I can barely handle vr while sitting and they want us to walk around with it?
Specs are impressive though. You won’t be gaming in 8k though. I don’t believe that for a second.
Specs are very impressive. I’d very much like to try it, but not buy it.
Stolen from elsewhere:
Gaze tracking is critical for mass-market headset-based VR and AR. Our eyes only actually see roughly a circle ~2º across (called the fovea) with any precision. Everywhere else, we have the ability to see large patches of color, or movement, but no detail. Our brains fake all the detail we think we see outside of the fovea.

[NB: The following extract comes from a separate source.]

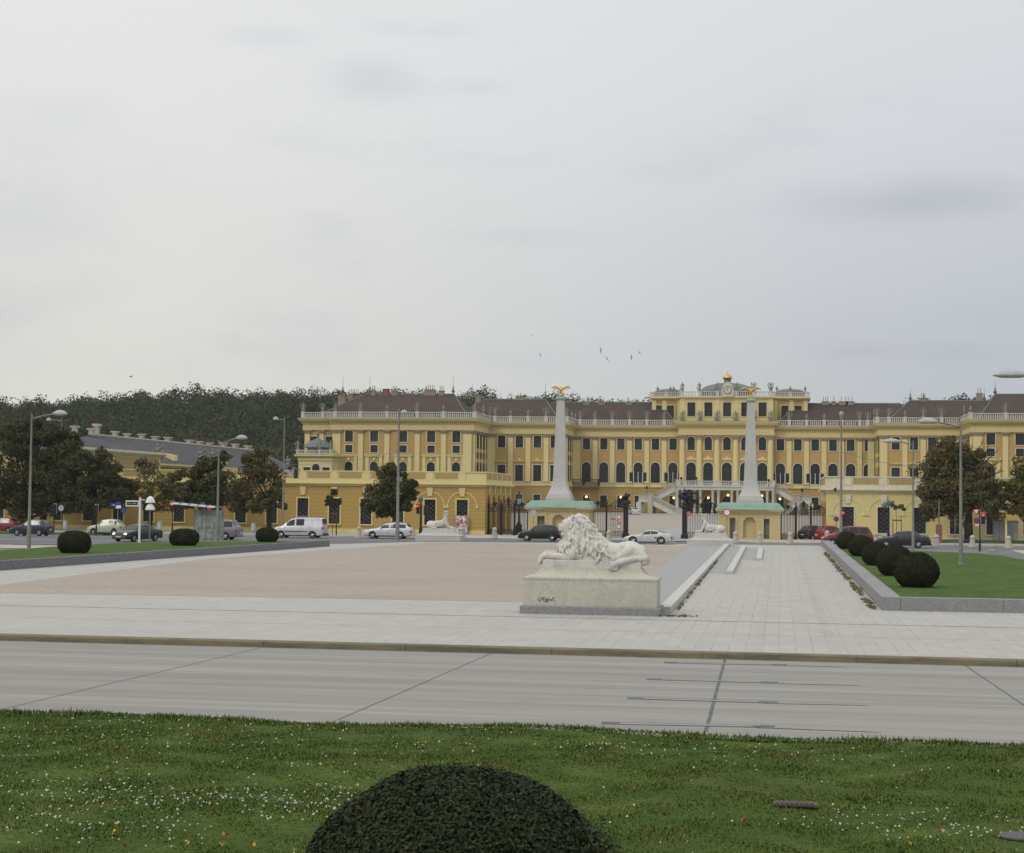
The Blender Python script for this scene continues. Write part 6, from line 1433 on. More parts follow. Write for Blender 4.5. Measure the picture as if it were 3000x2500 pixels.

Even more interesting, when our eyes move, we go totally blind for a few milliseconds. This phenomenon is called saccadic masking. You can verify it experimentally in a mirror. No matter how hard you try, you will never be able to see your own eyes move, because they shut down while moving.
Taken together, these allow for something called foveated rendering, where the device tracks where the user’s fovea is, and renders only that small patch with high detail. It then renders everything else much more coarsely. As long as the time to render a frame can be kept below the saccadic masking duration, rendering in this way is imperceptible to the user.
This means it only needs to render around 3% of the screen, which would allow even a phone GPU to render VR/AR meeting today’s standards for angular resolution.
for ~$5.3K+ AUD (likely $6K+ on shore), it aint changing any games
that’s was a typo, there was an Apple thread that predates this one.
If you believe the GTG timings for the screen and the sync between the software, the gpu to output to the screen plus the processing time to react to where your eye is even looking I still don’t believe it can be done in ‘real time’. Not to mention I hope it’s running in at least 120fps. Doesn’t mention either if it’s running with 8 bit colour or 10 bit. Also read 6000 nits for HDR when even Apples current best beast runs at 1600? And it’s going to do all that for half the cost of that monitor, in a smaller form, with the software and the hardware…
Like I said, if it does that I will be impressed.
Apple has made the point that it’s magical.
So, when you incorporate magic into the equation, then… hey presto (
) anything is possible.
Personally, i wouldn’t.
If anybody walks along the street wearing them, I’m not getting out of their way…or more precisely, my foot isn’t.
This may be controversial, but all electronic devices are powered by magic smoke. We know this to be true because when the magic smoke comes out, they stop working.